Bei solchen Gesprächen in Afrika wird jedem Teilnehmer eine Redezeit eingeräumt, und man wartet geduldig, bis man an der Reihe ist. Niemand wurde unterbrochen. Geduld ist eine Eigenschaft, die mir fehlt, und in Afrika wird das besonders deutlich. Doch irgendwann hatte ich dann endlich das Wort. Ich war zwar kein offizieller Teilnehmer dieser Gespräche, aber ich war dabei als John Garangs Gast, und ich hatte etwas zu sagen.
Möglicherweise waren meine Bemerkungen anfangs ein wenig zu sarkastisch. Ich begann mit den Worten: „Ich dachte, dies seien Friedensgespräche. Aber ich höre nichts anderes als Öl. Hier geht es nur ums Öl. Wir sitzen jetzt schon mehrere Stunden zusammen, und bisher gab es noch nicht einen Vorschlag, wie diese Überfälle beendet werden könnten. Und genau das möchte ich wissen.

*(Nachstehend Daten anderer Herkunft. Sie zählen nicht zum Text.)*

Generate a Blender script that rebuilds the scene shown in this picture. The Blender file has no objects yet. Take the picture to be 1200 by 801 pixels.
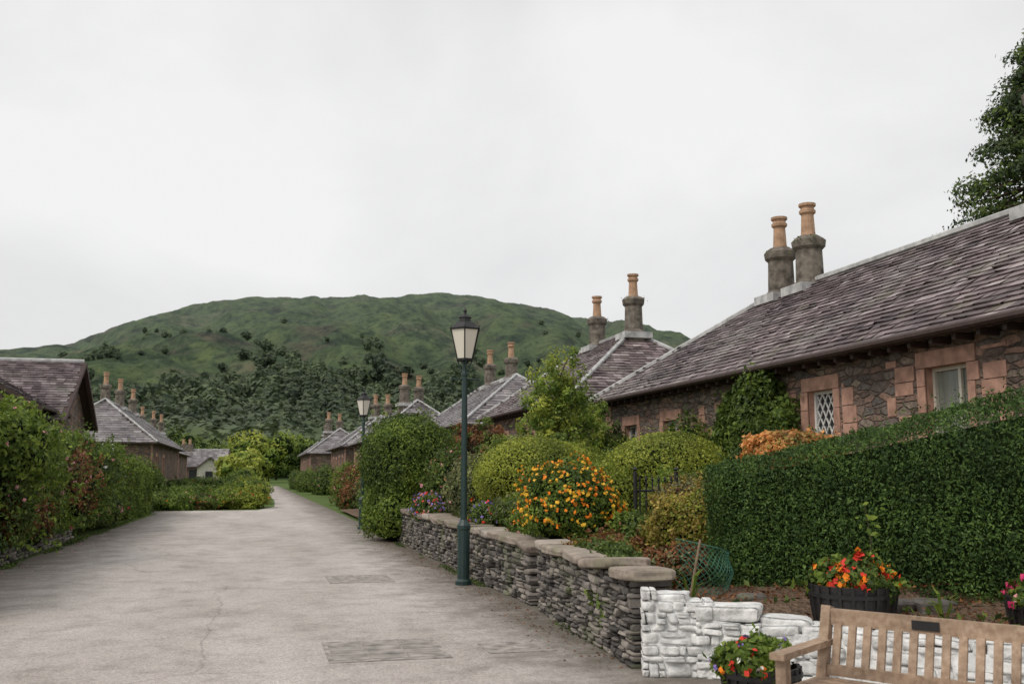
import bpy, math, random
import numpy as np
from mathutils import Vector, noise
random.seed(7)
R = np.random.RandomState(11)
sc = bpy.context.scene
COL = sc.collection

# ---------------------------------------------------------------- materials
def newmat(name):
    m = bpy.data.materials.new(name); m.use_nodes = True
    nt = m.node_tree; nt.nodes.clear()
    out = nt.nodes.new('ShaderNodeOutputMaterial')
    return m, nt, out
def N(nt, t, **kw):
    n = nt.nodes.new(t)
    for k, v in kw.items():
        if k.startswith('i_'): n.inputs[k[2:].replace('_', ' ')].default_value = v
        else: setattr(n, k, v)
    return n
def ramp(nt, fac, stops):
    r = nt.nodes.new('ShaderNodeValToRGB'); e = r.color_ramp.elements
    while len(e) < len(stops): e.new(0.5)
    for i, (p, c) in enumerate(stops):
        e[i].position = p; e[i].color = (c[0], c[1], c[2], 1)
    nt.links.new(fac, r.inputs[0]); return r.outputs[0]
def mix(nt, a, b, fac, mode='MIX'):
    m = nt.nodes.new('ShaderNodeMix'); m.data_type = 'RGBA'; m.blend_type = mode
    for s, v in ((m.inputs[0], fac), (m.inputs[6], a), (m.inputs[7], b)):
        if isinstance(v, bpy.types.NodeSocket): nt.links.new(v, s)
        elif isinstance(v, (int, float)): s.default_value = v if s.type == 'VALUE' else (v, v, v, 1)
        else: s.default_value = (v[0], v[1], v[2], 1)
    return m.outputs[2]
def coords(nt, scale=(1, 1, 1), rot=(0, 0, 0)):
    tc = nt.nodes.new('ShaderNodeTexCoord'); mp = nt.nodes.new('ShaderNodeMapping')
    mp.inputs['Scale'].default_value = scale; mp.inputs['Rotation'].default_value = rot
    nt.links.new(tc.outputs['Object'], mp.inputs['Vector']); return mp.outputs[0]
def noi(nt, vec, scale, detail=4, rough=.55):
    n = N(nt, 'ShaderNodeTexNoise', i_Scale=scale, i_Detail=detail, i_Roughness=rough)
    nt.links.new(vec, n.inputs['Vector']); return n.outputs[0]
def attr(nt, name='rnd'):
    a = nt.nodes.new('ShaderNodeAttribute'); a.attribute_name = name; return a.outputs['Fac']
def bump(nt, h, strength=.5, dist=.02):
    b = nt.nodes.new('ShaderNodeBump'); b.inputs['Strength'].default_value = strength
    b.inputs['Distance'].default_value = dist; nt.links.new(h, b.inputs['Height']); return b.outputs[0]
def pbsdf(nt, out, col, rough=.8, spec=.3, nrm=None, metal=0):
    p = nt.nodes.new('ShaderNodeBsdfPrincipled')
    if isinstance(col, bpy.types.NodeSocket): nt.links.new(col, p.inputs['Base Color'])
    else: p.inputs['Base Color'].default_value = (*col, 1)
    p.inputs['Roughness'].default_value = rough; p.inputs['Metallic'].default_value = metal
    p.inputs['Specular IOR Level'].default_value = spec
    if nrm is not None: nt.links.new(nrm, p.inputs['Normal'])
    if out is not None: nt.links.new(p.outputs[0], out.inputs[0])
    return p

def leafmat(name, dark, mid, light, transl=.3, clump=1.3, g=1.42):
    m, nt, out = newmat(name)
    f = lambda c: (c[0]*g*1.08, c[1]*g, c[2]*g*.95)
    c = ramp(nt, attr(nt), [(0, f(dark)), (.5, f(mid)), (1, f(light))])
    v = coords(nt)
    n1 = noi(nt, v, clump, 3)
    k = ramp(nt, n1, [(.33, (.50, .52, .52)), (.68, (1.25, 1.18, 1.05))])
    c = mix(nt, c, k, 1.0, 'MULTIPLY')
    p = pbsdf(nt, None, c, .55, .25)
    t = nt.nodes.new('ShaderNodeBsdfTranslucent'); nt.links.new(c, t.inputs[0])
    ms = nt.nodes.new('ShaderNodeMixShader'); ms.inputs[0].default_value = transl
    nt.links.new(p.outputs[0], ms.inputs[1]); nt.links.new(t.outputs[0], ms.inputs[2])
    nt.links.new(ms.outputs[0], out.inputs[0]); return m
def simple(name, c, rough=.7, var=.25, scale=12, spec=.3, b=.2, bd=.01, metal=0):
    m, nt, out = newmat(name); v = coords(nt)
    n = noi(nt, v, scale, 5)
    k = ramp(nt, n, [(.3, (1-var,)*3), (.7, (1+var,)*3)])
    pbsdf(nt, out, mix(nt, c, k, 1.0, 'MULTIPLY'), rough, spec, bump(nt, n, b, bd), metal); return m
def rndmat(name, stops, rough=.8, scale=9, lich=None, spec=.3, bs=.5, bd=.012, lo=.45, hi=.62, moss=None):
    m, nt, out = newmat(name); v = coords(nt)
    c = ramp(nt, attr(nt), stops)
    n = noi(nt, v, scale, 6, .65)
    c = mix(nt, c, ramp(nt, n, [(.3, (.6,)*3), (.72, (1.3,)*3)]), 1.0, 'MULTIPLY')
    if lich:
        f = noi(nt, v, scale*.25, 5, .6)
        f = ramp(nt, f, [(lo, (0,)*3), (hi, (.8,)*3)])
        c = mix(nt, c, lich, f)
    if moss:
        f = noi(nt, coords(nt, (1, 1, 1), (.4, .2, 1)), 1.1, 8, .75)
        c = mix(nt, c, moss, ramp(nt, f, [(.56, (0,)*3), (.70, (.75,)*3)]))
        big = noi(nt, v, .35, 4, .6)
        c = mix(nt, c, ramp(nt, big, [(.35, (.78, .76, .78)), (.65, (1.22, 1.2, 1.18))]), 1.0, 'MULTIPLY')
    pbsdf(nt, out, c, rough, spec, bump(nt, n, bs, bd)); return m

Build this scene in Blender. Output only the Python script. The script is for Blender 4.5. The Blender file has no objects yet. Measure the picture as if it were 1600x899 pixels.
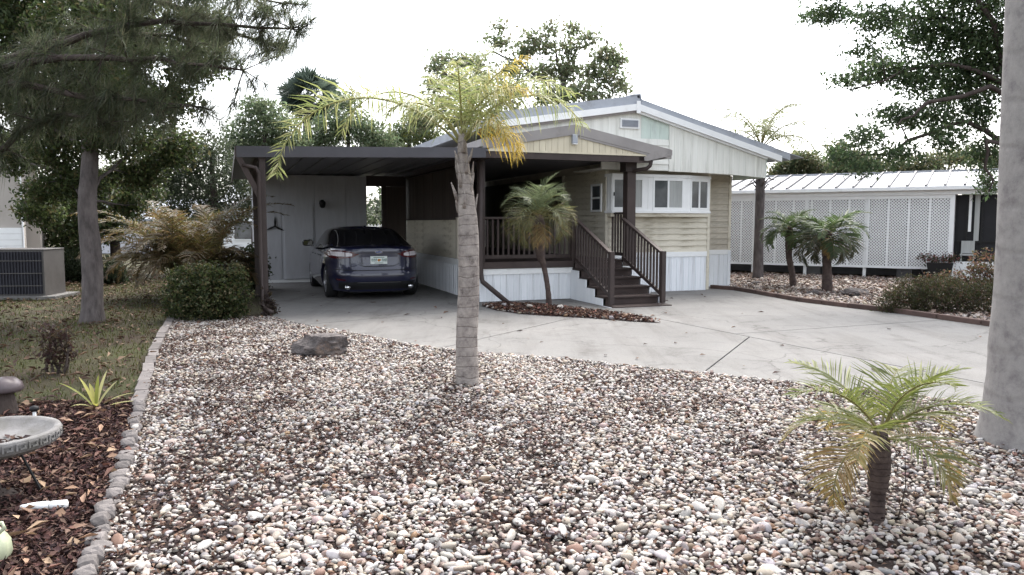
import bpy, bmesh, math, random
import numpy as np
from mathutils import Vector, Matrix

random.seed(7)
RNG = np.random.default_rng(11)
R = math.radians
scene = bpy.context.scene
col = scene.collection

# ------------------------------------------------------------------ camera
F_PX, CAM_H, PITCH = 1200.0, 1.6, 4.835
cam_d = bpy.data.cameras.new('camera')
cam_d.sensor_width = 36.0
cam_d.lens = F_PX / 1600 * 36
cam_d.clip_end = 2000
cam = bpy.data.objects.new('camera', cam_d)
cam.location = (0, 0, CAM_H)
cam.rotation_euler = (R(90 - PITCH), 0, 0)
col.objects.link(cam)
scene.camera = cam

# ------------------------------------------------------------------ world and sun
SUN_EL, SUN_AZ = 58.0, 22.0        # azimuth clockwise from +Y (the view direction)
world = bpy.data.worlds.new('World'); scene.world = world
world.use_nodes = True
wn, wl = world.node_tree.nodes, world.node_tree.links
wn.clear()
sky = wn.new('ShaderNodeTexSky'); sky.sky_type = 'NISHITA'; sky.sun_disc = False
sky.sun_elevation = R(SUN_EL); sky.sun_rotation = R(SUN_AZ)
sky.air_density = 1.0; sky.dust_density = 4.0; sky.ozone_density = 1.0
hs = wn.new('ShaderNodeHueSaturation'); hs.inputs['Saturation'].default_value = 0.32
bg = wn.new('ShaderNodeBackground'); bg.inputs['Strength'].default_value = 0.15
wo = wn.new('ShaderNodeOutputWorld')
wl.new(sky.outputs[0], hs.inputs['Color']); wl.new(hs.outputs[0], bg.inputs['Color']); wl.new(bg.outputs[0], wo.inputs['Surface'])
sd = bpy.data.lights.new('sun', 'SUN'); sd.energy = 0.5; sd.angle = R(40); sd.color = (1.0, 0.93, 0.82)
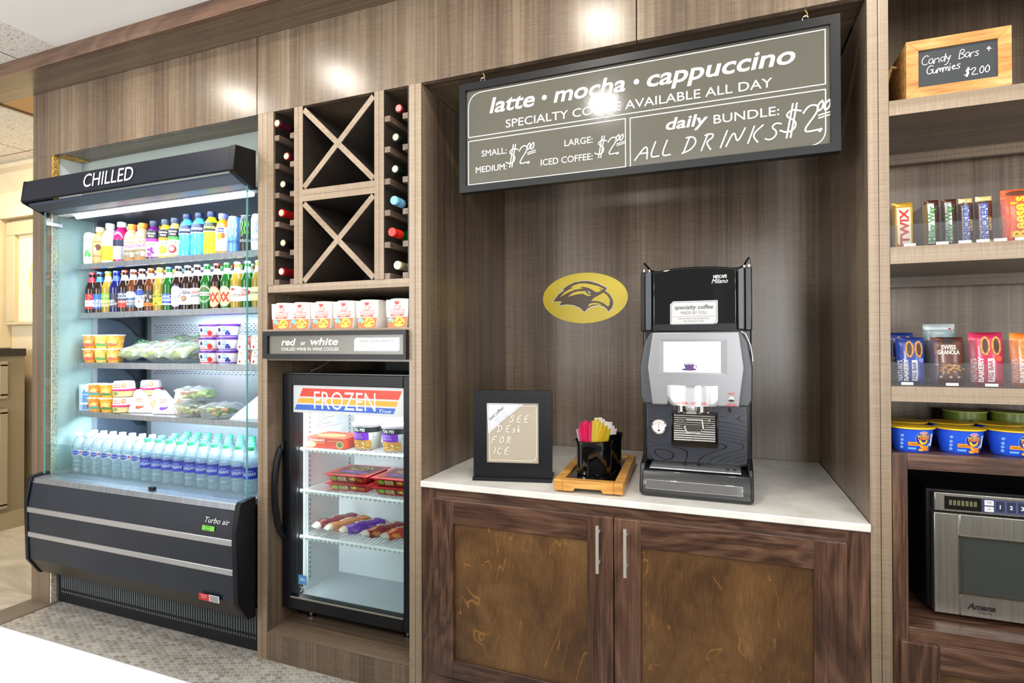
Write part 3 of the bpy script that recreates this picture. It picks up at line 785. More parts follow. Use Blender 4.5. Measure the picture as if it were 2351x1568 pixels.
def beer_art(*ops):
    def art(mb, mp):
        d = .0006
        for op in ops:
            k = op[0]
            if k == 'r': mb.rect(mp, -1.5 * RB if len(op) < 5 else op[4], 1.5 * RB if len(op) < 6 else op[5], op[1], op[2], M(op[3], .4), d, 14, 1)
            elif k == 'e': mb.ell(mp, op[1], op[2], op[3], op[4], M(op[5], .4), d)
            elif k == 't': mb.text(mp, op[1], op[2], op[3], op[4], M(op[5], .4), off=d, bold=op[6] if len(op) > 6 else 0, shear=op[7] if len(op) > 7 else 0, maxw=.06)
            elif k == 'x':
                for cx in (-.011, .009):
                    mb.stroke(mp, [(cx - .010, .032), (cx + .010, .072)], .007, M(op[1]), off=d); mb.stroke(mp, [(cx + .010, .032), (cx - .010, .072)], .007, M(op[1]), off=d + .0001)
            elif k == 'p': mb.pol(mp, op[1], M(op[2], .4), off=d)
            d += .0003
    return art
rn = random.Random(3)
squig = [('t', c, rn.uniform(-.03, .02), rn.uniform(.04, .085), .014, 'e9e6df') for c in 'SWAOGCS8&Q']
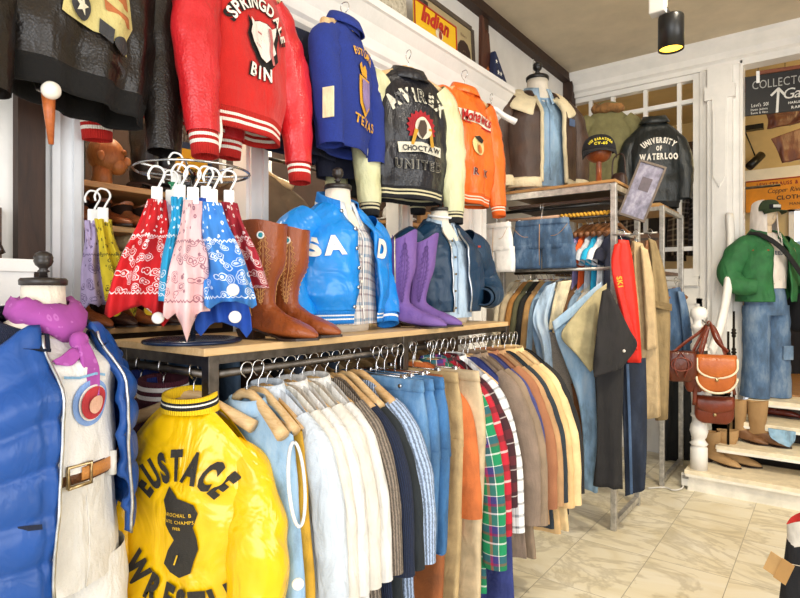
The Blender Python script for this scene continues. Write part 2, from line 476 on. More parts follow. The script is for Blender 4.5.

Ich bin hier, um zu erfahren, wie wir Frieden schaffen können, um diese Kinder zu retten.“
Einige Leute starrten mich an. Wer bist du denn? Der amerikanische Staatssekretär Colin Powell hatte einige Vertreter zu den Gesprächen geschickt, und ich merkte, dass sie sich über mich ärgerten. Einer von ihnen fragte einen anderen: „Wer um Himmels willen ist das denn?“
Die Reaktion auf meine Frage war positive Zustimmung von Personen, die mich kannten oder von mir gehört hatten und mir zutrauten, dass ich wusste, wovon ich redete. Alle am Tisch schwiegen, aber ich war mir ziemlich sicher, dass auch andere insgeheim meiner Meinung waren. Aus politischen Gründen behielten sie ihre Ansichten aber für sich.